Desde que salió el sol en Biarritz soy otra. Fueron casi dos meses ininterrumpidos de lluvia, nubes y viento. Hace unos días me desperté con una luz rara que entraba por la ventana: ah, así era despertarse con el sol en la cara. Hace mucho que no me pasaba. Me activé enseguida, y cuando me activo se me da por limpiar. Agarré unos guantes rosas que encontré en la cocina y me puse a fregar las paredes del baño. Teníamos una colonia de hongos viviendo con nosotros y era tiempo de desalojarlos. Hasta acá llegó mi tolerancia a la humedad. Después de limpiar la cocina salí a caminar, algo que no hacía hace bastante.

Fui directo al mar. Me reí sola cuando vi que todo Biarritz estaba en la playa, como si fuese verano. Se ve que estábamos todos esperando el sol. En la costa, frente al casino, pusieron una montaña de arena: estamos en alerta, se esperan olas de siete u ocho metros para estos días. Pero como el mar estaba tranquilo, los nenes usaban la montaña de arena de tobogán y la gente estaba sentada en la costa. Todos con ropa, porque todavía hace frío, menos un señor que iba en slip y con las patas de rana en la mano.

Recién ahora me doy cuenta de cómo me afecta el clima. Siempre dije que uno de mis intereses en los viajes es ver cómo la geografía afecta y moldea a sus habitantes: al final creo que a mí me afecta más que a nadie, porque la gente que vive en cada lugar al menos está acostumbrada.

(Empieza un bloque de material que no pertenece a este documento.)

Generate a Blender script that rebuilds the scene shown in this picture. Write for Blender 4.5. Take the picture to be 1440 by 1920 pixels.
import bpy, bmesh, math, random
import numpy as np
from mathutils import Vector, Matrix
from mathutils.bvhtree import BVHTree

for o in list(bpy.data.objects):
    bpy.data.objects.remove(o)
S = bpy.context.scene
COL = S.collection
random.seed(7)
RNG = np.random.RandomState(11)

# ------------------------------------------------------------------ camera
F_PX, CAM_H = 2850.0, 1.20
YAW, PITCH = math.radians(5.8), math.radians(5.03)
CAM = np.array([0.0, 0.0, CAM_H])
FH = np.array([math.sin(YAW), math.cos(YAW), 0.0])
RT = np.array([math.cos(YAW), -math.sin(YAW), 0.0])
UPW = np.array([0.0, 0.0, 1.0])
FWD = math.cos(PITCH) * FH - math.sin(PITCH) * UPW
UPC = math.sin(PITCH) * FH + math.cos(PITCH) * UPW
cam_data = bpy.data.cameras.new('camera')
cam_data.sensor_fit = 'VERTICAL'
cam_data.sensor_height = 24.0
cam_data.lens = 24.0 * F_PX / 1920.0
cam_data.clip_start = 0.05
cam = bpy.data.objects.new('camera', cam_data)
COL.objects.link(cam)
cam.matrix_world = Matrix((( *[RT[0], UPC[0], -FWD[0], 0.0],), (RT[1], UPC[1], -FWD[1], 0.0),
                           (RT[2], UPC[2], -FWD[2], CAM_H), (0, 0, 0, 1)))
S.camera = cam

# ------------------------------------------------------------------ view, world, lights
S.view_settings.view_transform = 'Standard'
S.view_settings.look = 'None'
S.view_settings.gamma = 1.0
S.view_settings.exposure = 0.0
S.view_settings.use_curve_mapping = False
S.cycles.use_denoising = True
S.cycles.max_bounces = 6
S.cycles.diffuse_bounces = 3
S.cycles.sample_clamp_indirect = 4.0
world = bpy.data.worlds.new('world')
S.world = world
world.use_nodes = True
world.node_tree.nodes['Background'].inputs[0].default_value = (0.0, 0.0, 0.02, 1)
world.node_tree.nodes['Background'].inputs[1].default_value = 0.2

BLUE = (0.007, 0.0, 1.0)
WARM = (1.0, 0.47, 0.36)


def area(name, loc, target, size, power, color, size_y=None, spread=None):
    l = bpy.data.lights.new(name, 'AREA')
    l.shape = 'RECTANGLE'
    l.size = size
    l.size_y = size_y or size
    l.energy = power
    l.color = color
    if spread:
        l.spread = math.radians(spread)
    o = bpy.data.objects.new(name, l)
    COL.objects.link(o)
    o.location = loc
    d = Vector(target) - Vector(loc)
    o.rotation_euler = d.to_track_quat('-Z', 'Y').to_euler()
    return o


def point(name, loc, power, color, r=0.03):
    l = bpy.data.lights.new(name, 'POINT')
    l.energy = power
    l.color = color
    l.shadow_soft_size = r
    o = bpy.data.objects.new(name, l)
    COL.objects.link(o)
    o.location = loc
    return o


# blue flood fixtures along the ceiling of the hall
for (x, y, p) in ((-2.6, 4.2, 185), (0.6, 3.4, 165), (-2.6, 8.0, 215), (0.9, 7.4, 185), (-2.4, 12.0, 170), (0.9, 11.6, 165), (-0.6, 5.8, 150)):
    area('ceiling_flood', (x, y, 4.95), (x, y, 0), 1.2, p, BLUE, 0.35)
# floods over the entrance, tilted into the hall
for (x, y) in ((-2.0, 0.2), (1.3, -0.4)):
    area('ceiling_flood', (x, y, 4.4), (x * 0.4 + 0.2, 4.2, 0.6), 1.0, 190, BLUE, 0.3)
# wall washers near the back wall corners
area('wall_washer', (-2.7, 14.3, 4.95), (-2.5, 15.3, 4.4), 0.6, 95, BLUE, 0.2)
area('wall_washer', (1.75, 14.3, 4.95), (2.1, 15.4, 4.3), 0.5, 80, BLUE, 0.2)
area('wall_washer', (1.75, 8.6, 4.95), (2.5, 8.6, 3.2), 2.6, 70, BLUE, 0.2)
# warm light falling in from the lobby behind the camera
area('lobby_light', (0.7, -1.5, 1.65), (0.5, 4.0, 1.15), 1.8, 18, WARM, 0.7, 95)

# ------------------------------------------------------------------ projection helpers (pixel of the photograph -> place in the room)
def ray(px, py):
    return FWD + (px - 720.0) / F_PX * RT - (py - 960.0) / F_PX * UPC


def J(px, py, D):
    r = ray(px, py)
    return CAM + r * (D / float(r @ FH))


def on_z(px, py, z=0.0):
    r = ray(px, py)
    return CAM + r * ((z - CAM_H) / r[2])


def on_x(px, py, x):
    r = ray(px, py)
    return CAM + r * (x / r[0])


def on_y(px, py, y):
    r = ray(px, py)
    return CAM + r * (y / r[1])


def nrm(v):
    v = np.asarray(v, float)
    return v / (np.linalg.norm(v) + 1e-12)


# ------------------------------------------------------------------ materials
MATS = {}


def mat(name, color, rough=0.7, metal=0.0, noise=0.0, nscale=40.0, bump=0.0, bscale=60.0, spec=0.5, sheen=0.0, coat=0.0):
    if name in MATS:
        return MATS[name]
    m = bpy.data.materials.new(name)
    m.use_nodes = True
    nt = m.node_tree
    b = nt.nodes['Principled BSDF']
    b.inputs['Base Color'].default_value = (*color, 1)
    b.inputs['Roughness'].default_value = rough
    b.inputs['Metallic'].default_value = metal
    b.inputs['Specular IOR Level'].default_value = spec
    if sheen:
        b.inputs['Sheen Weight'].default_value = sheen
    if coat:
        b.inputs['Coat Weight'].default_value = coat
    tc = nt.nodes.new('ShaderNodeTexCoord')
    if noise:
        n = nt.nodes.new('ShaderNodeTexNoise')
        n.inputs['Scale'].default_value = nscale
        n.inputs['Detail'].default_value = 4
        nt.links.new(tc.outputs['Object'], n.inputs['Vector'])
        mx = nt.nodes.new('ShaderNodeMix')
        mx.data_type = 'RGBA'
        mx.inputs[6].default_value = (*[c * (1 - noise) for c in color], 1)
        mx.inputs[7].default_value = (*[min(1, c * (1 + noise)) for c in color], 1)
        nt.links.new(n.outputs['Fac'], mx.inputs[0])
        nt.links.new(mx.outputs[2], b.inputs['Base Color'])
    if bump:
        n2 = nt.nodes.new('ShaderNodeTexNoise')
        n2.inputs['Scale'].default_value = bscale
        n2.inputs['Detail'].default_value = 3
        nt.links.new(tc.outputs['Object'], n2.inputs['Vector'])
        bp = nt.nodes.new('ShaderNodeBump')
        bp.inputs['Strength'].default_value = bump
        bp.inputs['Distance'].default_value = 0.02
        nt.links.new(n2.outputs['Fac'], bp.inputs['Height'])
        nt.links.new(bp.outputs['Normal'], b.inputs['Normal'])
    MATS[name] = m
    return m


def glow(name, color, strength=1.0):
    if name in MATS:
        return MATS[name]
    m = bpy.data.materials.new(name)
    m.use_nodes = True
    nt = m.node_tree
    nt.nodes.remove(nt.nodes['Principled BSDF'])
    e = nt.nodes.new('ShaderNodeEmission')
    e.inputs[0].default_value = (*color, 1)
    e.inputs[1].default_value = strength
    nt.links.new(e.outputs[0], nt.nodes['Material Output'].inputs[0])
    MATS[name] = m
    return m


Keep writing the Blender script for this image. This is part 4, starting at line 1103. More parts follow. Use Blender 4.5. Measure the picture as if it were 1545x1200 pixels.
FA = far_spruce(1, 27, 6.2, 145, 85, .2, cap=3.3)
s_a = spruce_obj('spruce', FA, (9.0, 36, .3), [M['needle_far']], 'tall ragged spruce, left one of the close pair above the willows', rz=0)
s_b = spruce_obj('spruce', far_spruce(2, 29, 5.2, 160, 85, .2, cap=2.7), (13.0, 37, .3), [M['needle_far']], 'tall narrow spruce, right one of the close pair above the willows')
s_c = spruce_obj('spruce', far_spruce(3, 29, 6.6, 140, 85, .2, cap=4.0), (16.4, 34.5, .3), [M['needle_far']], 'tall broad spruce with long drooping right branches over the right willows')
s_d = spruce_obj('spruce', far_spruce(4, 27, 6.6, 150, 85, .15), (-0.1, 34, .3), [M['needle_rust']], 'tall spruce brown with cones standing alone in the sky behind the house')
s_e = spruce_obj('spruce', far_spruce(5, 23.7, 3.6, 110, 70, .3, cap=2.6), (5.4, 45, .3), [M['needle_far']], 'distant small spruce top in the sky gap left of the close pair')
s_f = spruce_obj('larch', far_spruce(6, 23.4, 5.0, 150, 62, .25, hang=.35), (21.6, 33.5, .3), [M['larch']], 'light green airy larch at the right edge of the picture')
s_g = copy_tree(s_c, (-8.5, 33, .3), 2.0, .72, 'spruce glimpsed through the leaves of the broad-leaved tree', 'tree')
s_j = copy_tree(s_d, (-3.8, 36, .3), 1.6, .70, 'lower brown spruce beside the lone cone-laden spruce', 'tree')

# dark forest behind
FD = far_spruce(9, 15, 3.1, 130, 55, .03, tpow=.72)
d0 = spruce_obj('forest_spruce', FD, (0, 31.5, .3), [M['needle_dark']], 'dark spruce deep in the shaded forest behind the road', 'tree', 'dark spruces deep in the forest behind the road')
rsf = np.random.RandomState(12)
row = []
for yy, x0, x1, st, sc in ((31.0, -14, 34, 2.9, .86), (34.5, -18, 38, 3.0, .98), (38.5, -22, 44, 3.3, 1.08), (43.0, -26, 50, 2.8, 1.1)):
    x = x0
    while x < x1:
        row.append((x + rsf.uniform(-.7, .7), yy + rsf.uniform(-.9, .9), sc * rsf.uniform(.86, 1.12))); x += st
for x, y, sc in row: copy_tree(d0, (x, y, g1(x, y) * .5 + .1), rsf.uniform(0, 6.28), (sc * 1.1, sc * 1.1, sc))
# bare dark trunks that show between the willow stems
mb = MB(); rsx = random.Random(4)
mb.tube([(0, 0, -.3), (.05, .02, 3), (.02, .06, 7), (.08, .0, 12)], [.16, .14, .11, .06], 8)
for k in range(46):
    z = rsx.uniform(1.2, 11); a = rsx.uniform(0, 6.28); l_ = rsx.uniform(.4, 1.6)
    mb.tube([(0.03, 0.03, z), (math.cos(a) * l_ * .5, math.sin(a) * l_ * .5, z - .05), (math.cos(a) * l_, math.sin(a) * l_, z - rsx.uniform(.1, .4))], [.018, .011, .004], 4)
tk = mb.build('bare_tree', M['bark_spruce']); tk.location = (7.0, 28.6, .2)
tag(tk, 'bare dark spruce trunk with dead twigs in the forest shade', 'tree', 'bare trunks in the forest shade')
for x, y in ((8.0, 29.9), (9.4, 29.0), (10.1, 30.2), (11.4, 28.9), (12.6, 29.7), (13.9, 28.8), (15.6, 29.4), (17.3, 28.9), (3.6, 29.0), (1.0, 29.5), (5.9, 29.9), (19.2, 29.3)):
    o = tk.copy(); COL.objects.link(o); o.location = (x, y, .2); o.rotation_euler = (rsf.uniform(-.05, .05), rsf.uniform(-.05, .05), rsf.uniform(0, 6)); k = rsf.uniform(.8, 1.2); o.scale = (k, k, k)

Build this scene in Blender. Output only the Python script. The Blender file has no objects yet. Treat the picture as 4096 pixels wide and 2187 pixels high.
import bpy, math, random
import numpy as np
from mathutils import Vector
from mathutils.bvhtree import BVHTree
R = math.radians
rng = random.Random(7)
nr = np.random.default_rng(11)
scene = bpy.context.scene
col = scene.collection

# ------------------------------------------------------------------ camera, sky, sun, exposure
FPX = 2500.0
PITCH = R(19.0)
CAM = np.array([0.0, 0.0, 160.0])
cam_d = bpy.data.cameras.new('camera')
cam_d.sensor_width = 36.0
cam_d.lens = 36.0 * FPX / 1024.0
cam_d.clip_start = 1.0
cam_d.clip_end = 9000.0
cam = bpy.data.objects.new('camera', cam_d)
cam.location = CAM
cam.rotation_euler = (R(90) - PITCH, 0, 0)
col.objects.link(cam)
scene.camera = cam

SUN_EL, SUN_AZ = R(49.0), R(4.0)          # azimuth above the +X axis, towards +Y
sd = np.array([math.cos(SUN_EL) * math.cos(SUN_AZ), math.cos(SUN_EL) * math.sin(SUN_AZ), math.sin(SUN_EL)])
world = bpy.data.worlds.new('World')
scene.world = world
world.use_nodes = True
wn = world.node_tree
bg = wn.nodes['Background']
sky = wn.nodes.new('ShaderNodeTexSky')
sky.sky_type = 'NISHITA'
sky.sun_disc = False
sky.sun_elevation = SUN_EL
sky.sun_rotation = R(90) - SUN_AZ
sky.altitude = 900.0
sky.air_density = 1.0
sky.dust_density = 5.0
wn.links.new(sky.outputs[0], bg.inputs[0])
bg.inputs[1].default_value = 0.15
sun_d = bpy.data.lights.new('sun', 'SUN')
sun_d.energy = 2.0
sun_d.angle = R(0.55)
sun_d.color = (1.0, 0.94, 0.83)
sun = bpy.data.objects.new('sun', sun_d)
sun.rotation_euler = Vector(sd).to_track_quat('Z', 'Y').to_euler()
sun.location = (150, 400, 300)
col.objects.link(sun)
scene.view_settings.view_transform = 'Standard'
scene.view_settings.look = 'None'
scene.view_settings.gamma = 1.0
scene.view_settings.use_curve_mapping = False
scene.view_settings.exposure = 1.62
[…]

Después de ese paréntesis de sol siguió lloviendo una semana más.

Ayer, a eso de las tres de la mañana, escuché que cantaba un pajarito. Cantaba como si fuese de madrugada y hubiese luz, nunca lo había escuchado antes. Hoy salió el sol otra vez. Y llovió. Llovió con sol: la transición perfecta entre este invierno que se empieza a ir y la primavera que ya quiere llegar.